▶ PROBLEM DETAILS
Output a verbatim copy of the data, cut off after the line that contains "WZ1-.06).build('pane', m_pane, w)".

━━━━━━━━━━━━━━━━

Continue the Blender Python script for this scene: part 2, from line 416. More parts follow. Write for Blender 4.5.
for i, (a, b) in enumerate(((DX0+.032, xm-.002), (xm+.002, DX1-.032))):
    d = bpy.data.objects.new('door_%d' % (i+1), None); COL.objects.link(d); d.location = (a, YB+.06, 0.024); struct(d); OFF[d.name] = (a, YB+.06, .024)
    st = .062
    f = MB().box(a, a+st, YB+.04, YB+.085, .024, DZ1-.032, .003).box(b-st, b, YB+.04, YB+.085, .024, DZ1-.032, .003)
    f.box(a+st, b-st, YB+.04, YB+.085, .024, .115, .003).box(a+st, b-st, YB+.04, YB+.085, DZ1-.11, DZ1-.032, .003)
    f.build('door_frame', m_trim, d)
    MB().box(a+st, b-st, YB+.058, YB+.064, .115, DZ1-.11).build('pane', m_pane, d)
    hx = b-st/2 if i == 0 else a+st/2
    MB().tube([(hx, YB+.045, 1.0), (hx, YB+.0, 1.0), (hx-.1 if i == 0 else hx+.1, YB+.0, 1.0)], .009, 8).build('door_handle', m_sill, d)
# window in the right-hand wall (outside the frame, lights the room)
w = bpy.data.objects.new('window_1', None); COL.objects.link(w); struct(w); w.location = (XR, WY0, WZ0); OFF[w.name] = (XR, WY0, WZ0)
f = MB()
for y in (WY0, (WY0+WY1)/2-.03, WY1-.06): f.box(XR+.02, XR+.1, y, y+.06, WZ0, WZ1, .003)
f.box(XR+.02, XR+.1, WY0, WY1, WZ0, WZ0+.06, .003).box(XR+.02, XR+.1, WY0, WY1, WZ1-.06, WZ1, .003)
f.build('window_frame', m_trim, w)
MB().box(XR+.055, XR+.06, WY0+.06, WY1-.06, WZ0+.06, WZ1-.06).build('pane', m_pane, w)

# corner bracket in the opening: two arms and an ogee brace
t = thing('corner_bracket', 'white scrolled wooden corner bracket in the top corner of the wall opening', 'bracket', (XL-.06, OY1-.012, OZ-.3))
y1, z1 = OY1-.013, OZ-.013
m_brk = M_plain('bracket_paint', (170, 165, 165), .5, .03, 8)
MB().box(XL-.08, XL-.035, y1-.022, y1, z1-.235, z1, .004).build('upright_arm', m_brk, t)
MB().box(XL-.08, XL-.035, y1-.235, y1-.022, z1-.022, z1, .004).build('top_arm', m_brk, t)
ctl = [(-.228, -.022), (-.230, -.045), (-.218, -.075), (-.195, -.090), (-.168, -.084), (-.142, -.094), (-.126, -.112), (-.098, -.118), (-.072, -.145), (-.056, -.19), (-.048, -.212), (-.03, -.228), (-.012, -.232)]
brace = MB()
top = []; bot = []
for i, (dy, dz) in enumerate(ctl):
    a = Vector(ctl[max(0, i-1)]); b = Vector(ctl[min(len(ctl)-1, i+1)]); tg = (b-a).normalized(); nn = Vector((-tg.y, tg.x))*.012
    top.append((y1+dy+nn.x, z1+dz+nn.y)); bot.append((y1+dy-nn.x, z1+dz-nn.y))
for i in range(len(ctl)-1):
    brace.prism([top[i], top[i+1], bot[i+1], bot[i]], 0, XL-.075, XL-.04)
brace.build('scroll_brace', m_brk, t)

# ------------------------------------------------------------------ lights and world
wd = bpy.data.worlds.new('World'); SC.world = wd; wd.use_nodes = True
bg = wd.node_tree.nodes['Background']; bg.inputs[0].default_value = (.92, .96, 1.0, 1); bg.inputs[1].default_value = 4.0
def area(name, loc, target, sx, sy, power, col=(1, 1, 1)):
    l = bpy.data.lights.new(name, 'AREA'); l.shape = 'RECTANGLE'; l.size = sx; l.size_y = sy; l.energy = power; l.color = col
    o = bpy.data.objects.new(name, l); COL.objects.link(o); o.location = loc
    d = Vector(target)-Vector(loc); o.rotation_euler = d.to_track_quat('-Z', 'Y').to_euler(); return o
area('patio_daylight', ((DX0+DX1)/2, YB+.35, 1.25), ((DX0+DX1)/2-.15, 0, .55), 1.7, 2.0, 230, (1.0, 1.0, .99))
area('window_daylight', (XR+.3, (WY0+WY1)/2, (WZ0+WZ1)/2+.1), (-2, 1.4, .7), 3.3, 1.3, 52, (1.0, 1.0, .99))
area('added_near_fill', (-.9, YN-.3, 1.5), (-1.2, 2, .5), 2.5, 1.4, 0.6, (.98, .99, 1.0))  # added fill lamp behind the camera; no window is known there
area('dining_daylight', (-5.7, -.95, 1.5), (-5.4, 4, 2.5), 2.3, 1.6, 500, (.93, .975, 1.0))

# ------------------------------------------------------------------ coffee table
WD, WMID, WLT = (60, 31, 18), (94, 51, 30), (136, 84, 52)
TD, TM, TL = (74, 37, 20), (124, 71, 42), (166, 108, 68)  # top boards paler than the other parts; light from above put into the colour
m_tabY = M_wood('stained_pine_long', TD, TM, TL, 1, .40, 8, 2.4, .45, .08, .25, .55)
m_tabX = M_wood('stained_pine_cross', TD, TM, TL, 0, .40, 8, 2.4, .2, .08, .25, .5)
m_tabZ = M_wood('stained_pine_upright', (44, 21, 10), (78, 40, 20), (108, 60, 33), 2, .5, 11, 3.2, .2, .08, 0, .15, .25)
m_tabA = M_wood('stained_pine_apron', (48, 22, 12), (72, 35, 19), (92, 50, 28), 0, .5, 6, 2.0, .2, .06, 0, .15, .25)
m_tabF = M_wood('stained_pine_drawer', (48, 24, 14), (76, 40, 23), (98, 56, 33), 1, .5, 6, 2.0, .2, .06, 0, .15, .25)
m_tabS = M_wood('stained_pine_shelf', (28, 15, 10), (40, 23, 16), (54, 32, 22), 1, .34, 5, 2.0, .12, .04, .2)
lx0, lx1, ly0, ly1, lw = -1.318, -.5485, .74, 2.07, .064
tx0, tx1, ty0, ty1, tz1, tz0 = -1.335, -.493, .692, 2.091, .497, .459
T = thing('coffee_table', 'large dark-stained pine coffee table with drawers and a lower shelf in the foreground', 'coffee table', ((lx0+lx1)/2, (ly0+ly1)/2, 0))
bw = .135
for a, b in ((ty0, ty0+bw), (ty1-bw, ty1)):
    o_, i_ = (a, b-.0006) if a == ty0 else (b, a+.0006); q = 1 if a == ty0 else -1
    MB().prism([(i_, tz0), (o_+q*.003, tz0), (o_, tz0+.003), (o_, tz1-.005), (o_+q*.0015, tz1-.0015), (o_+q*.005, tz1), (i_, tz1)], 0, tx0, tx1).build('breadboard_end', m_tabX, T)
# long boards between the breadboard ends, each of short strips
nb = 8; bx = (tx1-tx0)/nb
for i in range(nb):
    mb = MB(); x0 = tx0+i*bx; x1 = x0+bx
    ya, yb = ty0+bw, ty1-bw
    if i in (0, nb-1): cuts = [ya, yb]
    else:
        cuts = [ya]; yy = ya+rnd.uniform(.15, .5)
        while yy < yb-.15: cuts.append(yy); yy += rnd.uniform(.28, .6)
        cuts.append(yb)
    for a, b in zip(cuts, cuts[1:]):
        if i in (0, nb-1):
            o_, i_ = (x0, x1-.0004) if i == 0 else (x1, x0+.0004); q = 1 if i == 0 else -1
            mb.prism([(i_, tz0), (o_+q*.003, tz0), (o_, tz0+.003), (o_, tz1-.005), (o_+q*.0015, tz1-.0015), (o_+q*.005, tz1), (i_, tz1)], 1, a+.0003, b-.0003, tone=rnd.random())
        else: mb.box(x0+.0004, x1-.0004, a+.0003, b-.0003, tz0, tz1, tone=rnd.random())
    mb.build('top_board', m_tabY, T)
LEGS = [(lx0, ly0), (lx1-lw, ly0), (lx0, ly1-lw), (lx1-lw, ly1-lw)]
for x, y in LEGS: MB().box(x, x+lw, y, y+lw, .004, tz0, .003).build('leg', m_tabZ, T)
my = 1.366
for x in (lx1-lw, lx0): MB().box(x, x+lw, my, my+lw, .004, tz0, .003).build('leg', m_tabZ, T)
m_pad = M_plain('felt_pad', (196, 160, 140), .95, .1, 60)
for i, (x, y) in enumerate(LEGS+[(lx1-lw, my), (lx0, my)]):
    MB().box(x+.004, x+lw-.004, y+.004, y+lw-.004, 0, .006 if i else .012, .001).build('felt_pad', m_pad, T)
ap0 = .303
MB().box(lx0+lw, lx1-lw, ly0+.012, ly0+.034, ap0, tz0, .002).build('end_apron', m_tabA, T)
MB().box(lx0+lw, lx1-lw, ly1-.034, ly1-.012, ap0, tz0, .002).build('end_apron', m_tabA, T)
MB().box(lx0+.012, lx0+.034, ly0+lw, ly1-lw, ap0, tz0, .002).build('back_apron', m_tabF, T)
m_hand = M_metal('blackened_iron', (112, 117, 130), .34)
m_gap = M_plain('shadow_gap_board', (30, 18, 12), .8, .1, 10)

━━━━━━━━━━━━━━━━

▶ SOLUTION FOR THIS PROBLEM
Continue the Blender Python script for this scene: part 2, from line 416. More parts follow. Write for Blender 4.5.
for i, (a, b) in enumerate(((DX0+.032, xm-.002), (xm+.002, DX1-.032))):
    d = bpy.data.objects.new('door_%d' % (i+1), None); COL.objects.link(d); d.location = (a, YB+.06, 0.024); struct(d); OFF[d.name] = (a, YB+.06, .024)
    st = .062
    f = MB().box(a, a+st, YB+.04, YB+.085, .024, DZ1-.032, .003).box(b-st, b, YB+.04, YB+.085, .024, DZ1-.032, .003)
    f.box(a+st, b-st, YB+.04, YB+.085, .024, .115, .003).box(a+st, b-st, YB+.04, YB+.085, DZ1-.11, DZ1-.032, .003)
    f.build('door_frame', m_trim, d)
    MB().box(a+st, b-st, YB+.058, YB+.064, .115, DZ1-.11).build('pane', m_pane, d)
    hx = b-st/2 if i == 0 else a+st/2
    MB().tube([(hx, YB+.045, 1.0), (hx, YB+.0, 1.0), (hx-.1 if i == 0 else hx+.1, YB+.0, 1.0)], .009, 8).build('door_handle', m_sill, d)
# window in the right-hand wall (outside the frame, lights the room)
w = bpy.data.objects.new('window_1', None); COL.objects.link(w); struct(w); w.location = (XR, WY0, WZ0); OFF[w.name] = (XR, WY0, WZ0)
f = MB()
for y in (WY0, (WY0+WY1)/2-.03, WY1-.06): f.box(XR+.02, XR+.1, y, y+.06, WZ0, WZ1, .003)
f.box(XR+.02, XR+.1, WY0, WY1, WZ0, WZ0+.06, .003).box(XR+.02, XR+.1, WY0, WY1, WZ1-.06, WZ1, .003)
f.build('window_frame', m_trim, w)
MB().box(XR+.055, XR+.06, WY0+.06, WY1-.06, WZ0+.06, WZ1-.06).build('pane', m_pane, w)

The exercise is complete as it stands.